I visited Liverpool several times to get a feel for the place – Rochel comes form there. I smelled the sea air and heard the seagulls! I also saw some of the key places that were bombing targets for the Germans. I visited Scarisbrick once (a village near Liverpool) – the place on which Barroclough is based. A lady called Margaret drove me round the whole village. We were looking for the kind of house that I thought Miss Darwen might live in. She stopped suddenly outside a tall, three storied building. ‘This is Miss Darwen’s house!’ she said. I took photos of it and all through the writing of the novel I imagined the events taking place there. Margaret also sent me maps and pictures of the military installations around the area that helped me plan the novel.

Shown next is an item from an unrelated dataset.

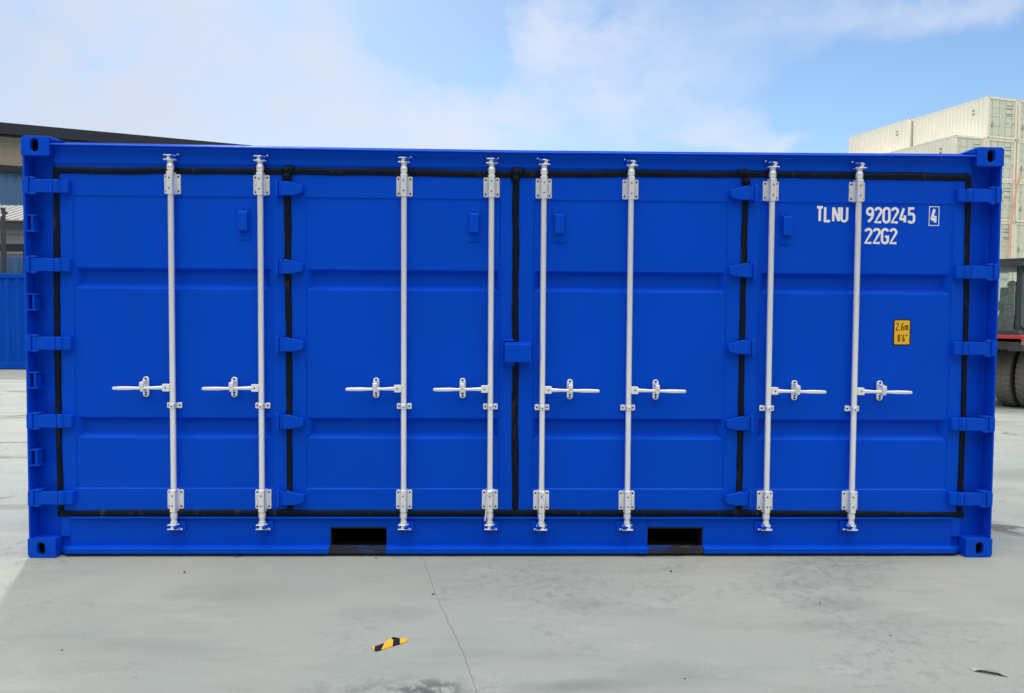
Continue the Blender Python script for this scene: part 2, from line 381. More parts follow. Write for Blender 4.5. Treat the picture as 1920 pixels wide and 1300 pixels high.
# corner posts: an outer plate, a recessed face and a return to the door plane
for sx in (-1, 1):
    m = MB()
    P = lambda x: sx*x
    out = [(P(3.024), .006), (P(3.012), .006), (P(3.012), .110), (P(2.99), .112), (P(2.872), .090), (P(2.858), DY+.004), (P(2.835), DY+.004), (P(2.835), .17), (P(3.024), .17)]
    m.prism(out, .118, HT-.116, 'z'); m.build('corner_post', BLUE, box_c, bevel=.003)
    m = MB(); m.box(*sorted((P(3.024), P(2.90))), WD-.17, WD-.006, .118, HT-.116); m.build('corner_post', BLUE, box_c, bevel=.003)
# top rail: lip, shaded face, gussets beside the castings
XS = [-2.858, -1.9, -1.0, 0, 1.0, 1.9, 2.858]; ZL = [2.549, 2.542, 2.535, 2.531, 2.533, 2.536, 2.541]
m = MB()
prof = lambda z: [(.002, z-.010), (.002, z-.005), (.014, z+.005), (.030, z+.006), (.030, z+.013), (.20, z+.014), (.20, 2.40), (DY+.006, 2.40), (DY+.004, 2.43), (.052, 2.445), (.052, z-.030), (.046, z-.010)]
rows = [[(x, p[0], p[1]) for p in prof(z)] for x, z in zip(XS, ZL)]; k = len(rows[0])
m.add([v for rr in rows for v in rr], [(i*k+j, i*k+(j+1) % k, (i+1)*k+(j+1) % k, (i+1)*k+j) for i in range(len(XS)-1) for j in range(k)]+[tuple(range(k)), tuple((len(XS)-1)*k+j for j in range(k))])
for sx in (-1, 1):
    za = 2.549 if sx < 0 else 2.541
    m.prism([(sx*2.858, za+.012), (sx*2.858, HT-.006), (sx*2.845, HT-.006), (sx*2.775, za+.012)], .012, .15, 'y')
m.build('top_rail', BLUE, box_c, bevel=.002)
m = MB(); m.box(-2.858, 2.858, WD-.10, WD-.01, 2.46, 2.545); m.build('top_rail', BLUE, box_c, bevel=.003)
# bottom rail with two forklift pockets
PK = [(-1.178, -.822), (.834, 1.190)]
m = MB(); ends = [-2.80]+[v for p in PK for v in p]+[2.80]
face = [(.044, .017), (.020, .020), (.020, .052), (.030, .058), (.066, .062), (.062, .232), (.036, .238), (.036, .246), (.19, .246), (.19, .017)]
for i in range(0, 6, 2): m.prism(face, ends[i], ends[i+1], 'x')
over = [(.064, .178), (.062, .232), (.036, .238), (.036, .246), (.19, .246), (.19, .178)]
for a, b in PK: m.prism(over, a, b, 'x')
for sx in (-1, 1):   # splayed ends by the castings
    m.prism([(sx*2.80, .020), (sx*2.80, .066), (sx*2.86, .092), (sx*2.86, .19)], .020, .017, 'z')
    m.prism([(.062, .118), (.062, .246), (.19, .246), (.19, .118)], sx*2.80, sx*2.856, 'x')
    m.prism([(.085, .017), (.085, .118), (.19, .118), (.19, .017)], sx*2.80, sx*2.856, 'x')
    m.prism([(sx*2.80, .020), (sx*2.857, .060), (sx*2.857, .085), (sx*2.80, .085)], .017, .055, 'z')
m.build('bottom_rail', BLUE, box_c, bevel=.002)
for a, b in PK:
    m = MB()
    for x0, x1, z0, z1 in ((a-.004, a+.004, .03, .178), (b-.004, b+.004, .03, .178), (a, b, .168, .176), (a, b, .030, .036)): m.box(x0, x1, .068, WD-.07, z0, z1)
    m.k = 1; m.prism([(.024, .020), (.024, .060), (.060, .064), (.067, .020)], a+.001, b-.001, 'x')
    m.k = 2; m.box(a, b, 1.2, 1.22, .036, .176)
    m.build('forklift_pocket', [DARK, SCUFF, DARK], box_c)  # tunnel coloured near-black in place of the shade inside
m = MB(); m.box(-2.80, 2.80, WD-.10, WD-.012, .02, .24); m.build('bottom_rail', BLUE, box_c, bevel=.003)
# roof, floor, ends and back wall
m = MB(); n = 27; pts = []
for i in range(n):
    x = -2.80+i*5.6/n; w = 5.6/n; pts += [(x, 2.552), (x+w*.25, 2.552), (x+w*.35, 2.538), (x+w*.65, 2.538), (x+w*.75, 2.552)]
pts += [(2.80, 2.552), (2.80, 2.532), (-2.80, 2.532)]
m.prism(pts, .201, WD-.101, 'y'); m.build('roof', BLUE, box_c)
m = MB(); m.box(-2.83, 2.83, .191, WD-.101, .20, .235); m.build('floor', GRIME, box_c)
def corrugated(a, b, depth, t, per):
    n = max(1, round((b-a)/per)); w = (b-a)/n; f = []
    for i in range(n): x = a+i*w; f += [(x, 0), (x+w*.26, 0), (x+w*.5, depth), (x+w*.76, depth)]
    f.append((b, 0)); return f+[(x, y+t) for x, y in f[::-1]]
m = MB(); m.prism([(p[0], WD-.012-p[1]) for p in corrugated(-2.90, 2.90, .036, .004, .278)], .241, 2.459, 'z'); m.build('side_wall', BLUE, box_c)
for sx in (-1, 1):
    m = MB(); m.prism([(sx*(3.02-p[1]), p[0]) for p in corrugated(.171, WD-.171, .036, .004, .26)], .165, 2.48, 'z'); m.build('end_wall', BLUE, box_c)
    for z0, z1 in ((.02, .163), (2.482, 2.57)):
        m = MB(); m.box(*sorted((sx*3.022, sx*2.95)), .171, WD-.171, z0, z1); m.build('end_rail', BLUE, box_c, bevel=.003)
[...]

I borrowed a book from the library called ‘MI5’ which described in detail the spying work of the agents and counter agents during the war. This was extremely helpful in helping me plot the book so that it made historical sense! I kept that book for about five years, renewing it over the months but sometimes not managing to renew it. In the end I clocked up a fine of £60!

What is the most interesting thing you learned in the process of writing the books?

That people are genuinely interested in discussing your book with you and helping you find things out and are willing to make suggestions. People like to be involved in the process of creating a book!

What is your favorite holiday?

The English countryside, when it’s not too hot and not raining! Visiting old houses, imagining living in them and then returning to the comfort of a modern holiday home. Walking through the forests and meadows and beside the canals. There’s nothing like the peace and beauty of ‘this green and pleasant land.’

Deborah, Thank you so much for sharing your thoughts about writing and your fascinating research! I especially enjoyed the learning about Miss Darwen's house!